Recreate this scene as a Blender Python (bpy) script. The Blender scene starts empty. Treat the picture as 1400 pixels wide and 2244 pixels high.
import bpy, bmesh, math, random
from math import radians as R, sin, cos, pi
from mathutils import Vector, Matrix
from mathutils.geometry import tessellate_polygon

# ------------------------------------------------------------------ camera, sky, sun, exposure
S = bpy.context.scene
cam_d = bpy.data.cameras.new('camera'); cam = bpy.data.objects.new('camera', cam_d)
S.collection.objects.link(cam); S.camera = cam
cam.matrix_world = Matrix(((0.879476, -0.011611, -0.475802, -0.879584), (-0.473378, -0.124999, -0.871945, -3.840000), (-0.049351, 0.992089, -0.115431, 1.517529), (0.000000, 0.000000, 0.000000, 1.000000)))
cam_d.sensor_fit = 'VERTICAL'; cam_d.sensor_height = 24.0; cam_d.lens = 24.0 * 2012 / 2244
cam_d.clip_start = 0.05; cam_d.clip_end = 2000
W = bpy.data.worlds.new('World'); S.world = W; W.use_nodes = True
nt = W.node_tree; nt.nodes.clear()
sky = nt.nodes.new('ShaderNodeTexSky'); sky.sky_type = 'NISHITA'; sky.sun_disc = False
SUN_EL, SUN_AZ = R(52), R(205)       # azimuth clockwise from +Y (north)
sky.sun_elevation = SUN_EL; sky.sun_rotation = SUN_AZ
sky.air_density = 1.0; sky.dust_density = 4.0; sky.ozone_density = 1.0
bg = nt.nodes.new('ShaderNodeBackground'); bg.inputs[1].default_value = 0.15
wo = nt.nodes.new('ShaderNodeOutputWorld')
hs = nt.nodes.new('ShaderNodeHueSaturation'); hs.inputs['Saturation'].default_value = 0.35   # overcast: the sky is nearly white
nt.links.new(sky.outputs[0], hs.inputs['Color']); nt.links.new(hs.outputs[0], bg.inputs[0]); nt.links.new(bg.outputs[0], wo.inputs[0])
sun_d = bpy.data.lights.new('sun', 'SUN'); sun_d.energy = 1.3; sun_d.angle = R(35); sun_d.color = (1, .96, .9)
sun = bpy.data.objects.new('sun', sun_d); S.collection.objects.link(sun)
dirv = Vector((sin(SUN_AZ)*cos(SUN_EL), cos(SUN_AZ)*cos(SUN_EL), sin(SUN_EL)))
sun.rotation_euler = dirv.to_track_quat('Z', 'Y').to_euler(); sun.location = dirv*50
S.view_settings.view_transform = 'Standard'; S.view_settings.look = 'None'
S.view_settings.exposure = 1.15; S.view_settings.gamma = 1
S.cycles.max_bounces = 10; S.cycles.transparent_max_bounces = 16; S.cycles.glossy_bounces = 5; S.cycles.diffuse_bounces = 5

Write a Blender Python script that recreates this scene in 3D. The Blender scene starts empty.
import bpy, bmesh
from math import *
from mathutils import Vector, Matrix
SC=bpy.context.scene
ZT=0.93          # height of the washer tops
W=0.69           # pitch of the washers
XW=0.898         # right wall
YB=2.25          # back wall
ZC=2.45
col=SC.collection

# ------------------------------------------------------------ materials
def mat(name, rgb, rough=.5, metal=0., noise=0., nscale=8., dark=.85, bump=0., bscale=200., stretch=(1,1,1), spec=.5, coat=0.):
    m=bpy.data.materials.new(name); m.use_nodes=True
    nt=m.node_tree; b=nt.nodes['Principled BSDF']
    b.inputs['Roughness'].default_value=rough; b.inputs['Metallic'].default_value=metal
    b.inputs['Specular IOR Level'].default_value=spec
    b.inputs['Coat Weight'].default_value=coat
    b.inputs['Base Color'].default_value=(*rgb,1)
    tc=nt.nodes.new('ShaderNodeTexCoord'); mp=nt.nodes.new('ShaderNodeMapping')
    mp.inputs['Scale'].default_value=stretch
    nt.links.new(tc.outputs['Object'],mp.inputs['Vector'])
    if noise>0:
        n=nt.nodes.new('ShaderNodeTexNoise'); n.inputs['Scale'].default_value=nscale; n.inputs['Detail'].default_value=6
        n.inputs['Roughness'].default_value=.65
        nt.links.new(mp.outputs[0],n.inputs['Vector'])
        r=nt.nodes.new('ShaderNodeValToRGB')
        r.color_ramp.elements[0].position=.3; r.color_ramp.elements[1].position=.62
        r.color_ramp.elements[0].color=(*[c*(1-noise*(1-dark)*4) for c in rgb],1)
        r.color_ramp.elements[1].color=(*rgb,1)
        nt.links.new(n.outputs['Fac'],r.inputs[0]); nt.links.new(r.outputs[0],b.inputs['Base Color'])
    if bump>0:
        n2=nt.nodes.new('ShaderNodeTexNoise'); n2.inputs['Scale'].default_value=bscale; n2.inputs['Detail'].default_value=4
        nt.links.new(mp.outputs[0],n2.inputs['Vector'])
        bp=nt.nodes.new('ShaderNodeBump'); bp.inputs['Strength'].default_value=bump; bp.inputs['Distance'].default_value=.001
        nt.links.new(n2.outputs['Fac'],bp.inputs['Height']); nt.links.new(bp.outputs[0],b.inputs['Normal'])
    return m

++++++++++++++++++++

### [Written task]
Retype precisely, and only, the span of lines that opens at the line containing "Write a Blender" and closes at the line containing "col=SC.collection", both inclusive.

### [Output for this task]
Write a Blender Python script that recreates this scene in 3D. The Blender scene starts empty.
import bpy, bmesh
from math import *
from mathutils import Vector, Matrix
SC=bpy.context.scene
ZT=0.93          # height of the washer tops
W=0.69           # pitch of the washers
XW=0.898         # right wall
YB=2.25          # back wall
ZC=2.45
col=SC.collection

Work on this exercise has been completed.